Given the homophobia endemic to straight culture, it is a journalist’s dream to find someone as blithely outspoken as South African archer Karen Hultzer. “I don’t stand on platforms but I’ve always been fairly open about being gay,” she told me over the telephone from Cape Town. “You know, what’s to tell? I’m 49 and I’m white and I’m a lesbian and I’m grumpy in the mornings before my first cup of coffee.”

Damning fallout
Hultzer endured the perfect storm during the London Olympics in 2012 when it became widely known that the former provincial hockey, squash and softball player was a lesbian. She pleaded for calm, telling the international media that she’d appreciate being allowed to concentrate on her archery. After losing in the elimination rounds she was as good as her word, releasing a press statement explaining her position.

The fallout was nevertheless intense, most damningly in a subtle souring of her relationships with the South African Sports Confederation and Olympic Committee, on the one hand, and with the members of her archery federation, on the other.

“I’m only one of 22 in the history of the games that have acknowledged themselves to be gay,” she said matter-of-factly. “The homophobia is such that the sponsors, when they find out, suddenly walk away. I can shoot the scores but suddenly I’m told that I’m too old or I’m too fat or I’m not getting support and I’m not getting selected.”

Paradoxically for someone who isn’t a lesbian activist or campaigner, Hultzer has been appropriated by the international community. She attended last year’s Gay Games in Belgium and has found that she not only appeals to lesbians, her age also acts as an inspiration to many women playing sport as seniors.

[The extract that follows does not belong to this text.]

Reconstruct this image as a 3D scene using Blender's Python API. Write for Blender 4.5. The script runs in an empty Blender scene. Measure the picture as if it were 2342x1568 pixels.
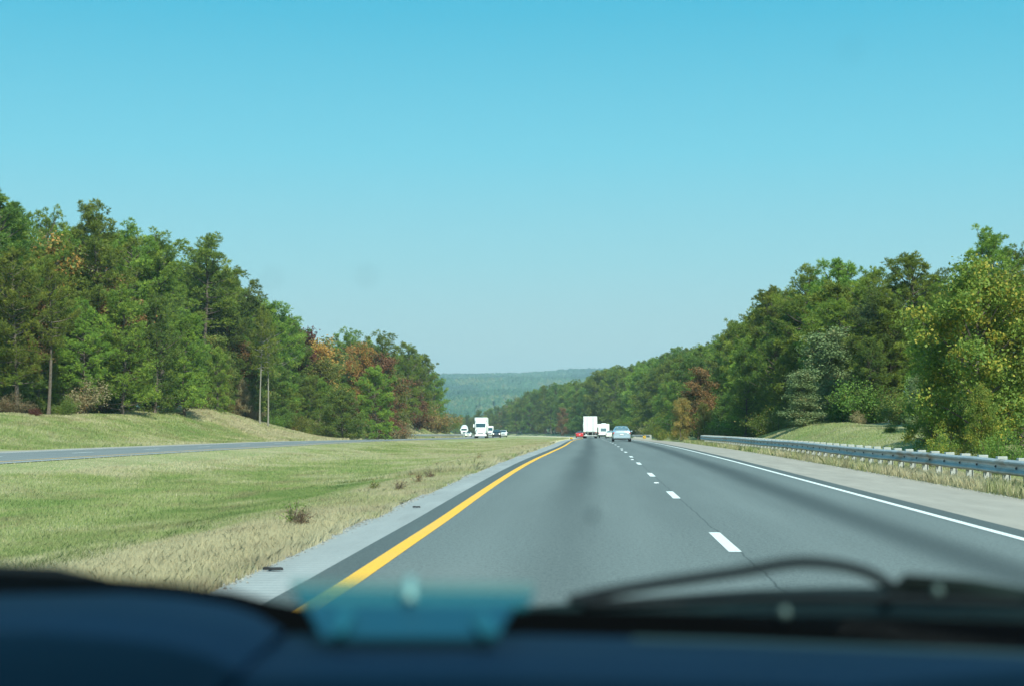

“Our society is not up with our Constitution as far as lesbian and gay issues are concerned. The theory and the practice are at odds. We need to talk about this, I can see that.”

She also received some flak and subtle fobbing off from within Team SA in London two years ago, noticing that when the women’s hockey team became aware of the media kerfuffle surrounding her they subtly disassociated themselves.

“Half of that team are gay,” she said, with a subtle note of derision. “But they weren’t going to let themselves be seen too close to me.”